**The problem:** Leave out the pictures and copy everything else below exactly.

**Exercise input:**
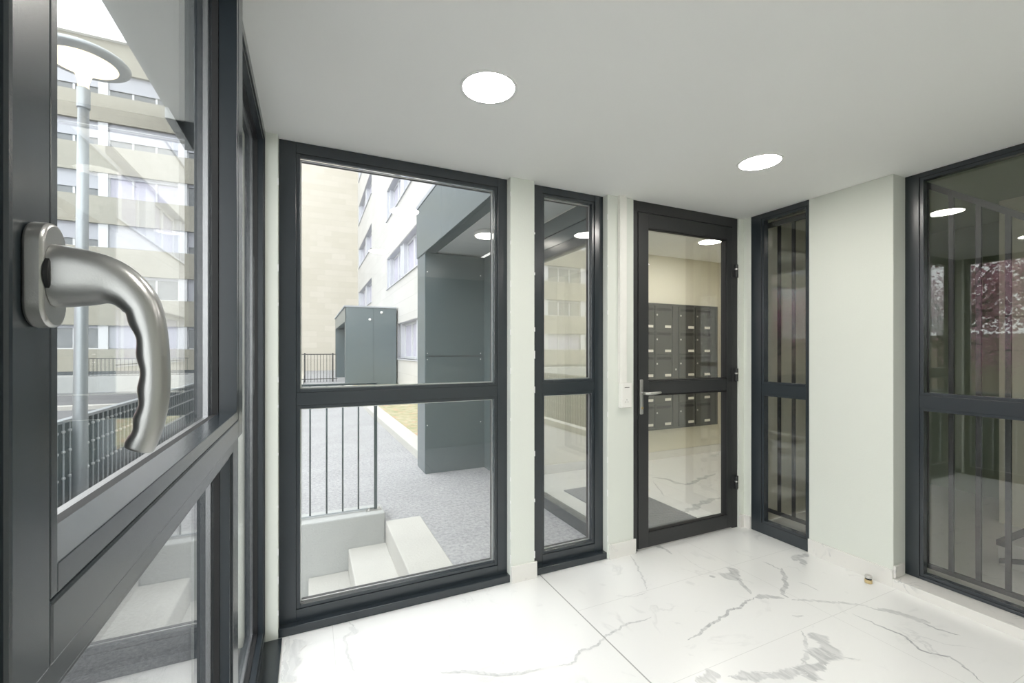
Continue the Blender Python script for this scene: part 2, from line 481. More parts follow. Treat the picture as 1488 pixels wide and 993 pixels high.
def fixed_window(f, name, u0, u1, z0, z1, gl, gr, gt, gb, tz0, tz1, depth, gdepth, label, mat='frame', spacer=True, sill=None, end=None):
    """outer frame, one transom, two panes with glazing beads"""
    root = empty(name, f((u0 + u1) / 2, depth / 2, z0)); tag(root, label, 'window', kind=STR)
    b = .018
    m = MB(f).ring(u0, u1, z0, z1, gl - b, gr - b, gt - b, gb - b, 0, depth)
    m.box(u0 + gl - b, u1 - gr + b, 0.004, depth, tz0 + b, tz1 - b)
    m.done('frame', mat, root, bevel=.0018)
    for k, (a, c) in enumerate(((z0 + gb - b, tz0 + b), (tz1 - b, z1 - gt + b))):
        MB(f).ring(u0 + gl - b, u1 - gr + b, a, c, b, b, b, b, .008, gdepth).done('bead', mat, root, bevel=.0015)
        if spacer:
            MB(f).ring(u0 + gl + .0005, u1 - gr - .0005, a + b + .0005, c - b - .0005, .006, .006, .006, .006, gdepth + .007, gdepth + .013).done('spacer', 'spacer', root)
            MB(f).ring(u0 + gl - .002, u1 - gr + .002, a + b - .002, c - b + .002, .006, .006, .006, .006, gdepth + .0135, depth - .005).done('gasket', 'gasket', root)
        pane(f, root, u0 + gl - .004, u1 - gr + .004, a + b - .004, c - b + .004, gdepth)
    if sill: MB(f).box(*sill).done('sill', mat, root, bevel=.003)
    return root

fA = mapA(YA + .05)
fixed_window(fA, 'window_1', W1[0], W1[1], .02, 2.449, .095, .08, .072, .096, 1.106, 1.2066, .075, .028,
             'wide dark framed window in the back wall looking onto path and steps', sill=(W1[0], W1[1] + .012, -.042, .05, .001, .043))
fixed_window(fA, 'window_2', W2[0], W2[1], .02, 2.449, .10, .085, .062, .097, 1.112, 1.212, .075, .028,
             'narrow dark framed window between wide window and glazed door', sill=(W2[0], W2[1] + .012, -.042, .05, .001, .043))
fB3 = mapB(XB + .004)
fixed_window(fB3, 'window_3', Y3a, Y3b, .001, 2.449, .03, .10, .055, .10, 1.055, 1.165, .085, .055,
             'narrow dark framed window in the right wall beside the corner', spacer=False)
fB4 = mapB(XB + .13)
fixed_window(fB4, 'window_4', Y4a, Y4b, .053, 2.449, .06, .085, .045, .035, 1.045, 1.155, .085, .05,
             'wide dark framed window at the right wall above the marble sill', spacer=False)

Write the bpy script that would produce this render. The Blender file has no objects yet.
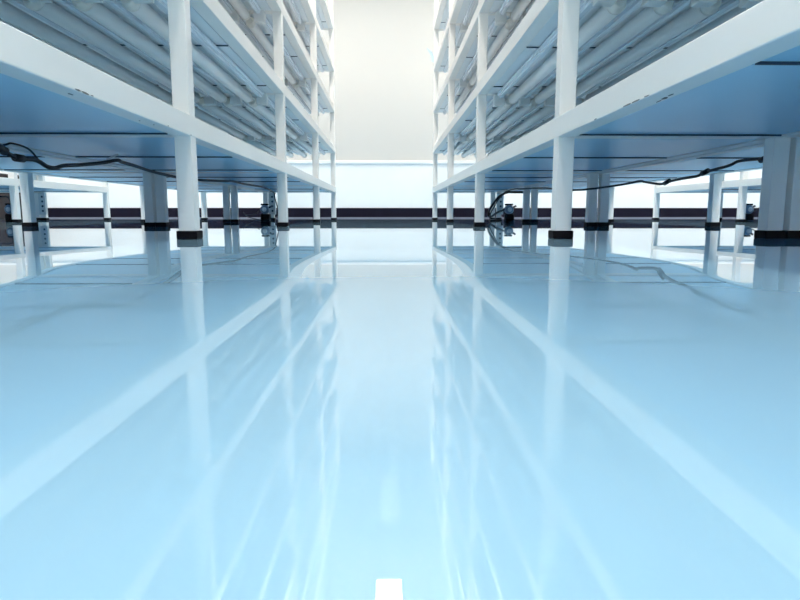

**Solution to this problem:**
Continue the Blender Python script for this scene: part 2, from line 481. More parts follow. Treat the picture as 1488 pixels wide and 993 pixels high.
def fixed_window(f, name, u0, u1, z0, z1, gl, gr, gt, gb, tz0, tz1, depth, gdepth, label, mat='frame', spacer=True, sill=None, end=None):
    """outer frame, one transom, two panes with glazing beads"""
    root = empty(name, f((u0 + u1) / 2, depth / 2, z0)); tag(root, label, 'window', kind=STR)
    b = .018
    m = MB(f).ring(u0, u1, z0, z1, gl - b, gr - b, gt - b, gb - b, 0, depth)
    m.box(u0 + gl - b, u1 - gr + b, 0.004, depth, tz0 + b, tz1 - b)
    m.done('frame', mat, root, bevel=.0018)
    for k, (a, c) in enumerate(((z0 + gb - b, tz0 + b), (tz1 - b, z1 - gt + b))):
        MB(f).ring(u0 + gl - b, u1 - gr + b, a, c, b, b, b, b, .008, gdepth).done('bead', mat, root, bevel=.0015)
        if spacer:
            MB(f).ring(u0 + gl + .0005, u1 - gr - .0005, a + b + .0005, c - b - .0005, .006, .006, .006, .006, gdepth + .007, gdepth + .013).done('spacer', 'spacer', root)
            MB(f).ring(u0 + gl - .002, u1 - gr + .002, a + b - .002, c - b + .002, .006, .006, .006, .006, gdepth + .0135, depth - .005).done('gasket', 'gasket', root)
        pane(f, root, u0 + gl - .004, u1 - gr + .004, a + b - .004, c - b + .004, gdepth)
    if sill: MB(f).box(*sill).done('sill', mat, root, bevel=.003)
    return root

fA = mapA(YA + .05)
fixed_window(fA, 'window_1', W1[0], W1[1], .02, 2.449, .095, .08, .072, .096, 1.106, 1.2066, .075, .028,
             'wide dark framed window in the back wall looking onto path and steps', sill=(W1[0], W1[1] + .012, -.042, .05, .001, .043))
fixed_window(fA, 'window_2', W2[0], W2[1], .02, 2.449, .10, .085, .062, .097, 1.112, 1.212, .075, .028,
             'narrow dark framed window between wide window and glazed door', sill=(W2[0], W2[1] + .012, -.042, .05, .001, .043))
fB3 = mapB(XB + .004)
fixed_window(fB3, 'window_3', Y3a, Y3b, .001, 2.449, .03, .10, .055, .10, 1.055, 1.165, .085, .055,
             'narrow dark framed window in the right wall beside the corner', spacer=False)
fB4 = mapB(XB + .13)
fixed_window(fB4, 'window_4', Y4a, Y4b, .053, 2.449, .06, .085, .045, .035, 1.045, 1.155, .085, .05,
             'wide dark framed window at the right wall above the marble sill', spacer=False)

Write the bpy script that would produce this render. The Blender file has no objects yet.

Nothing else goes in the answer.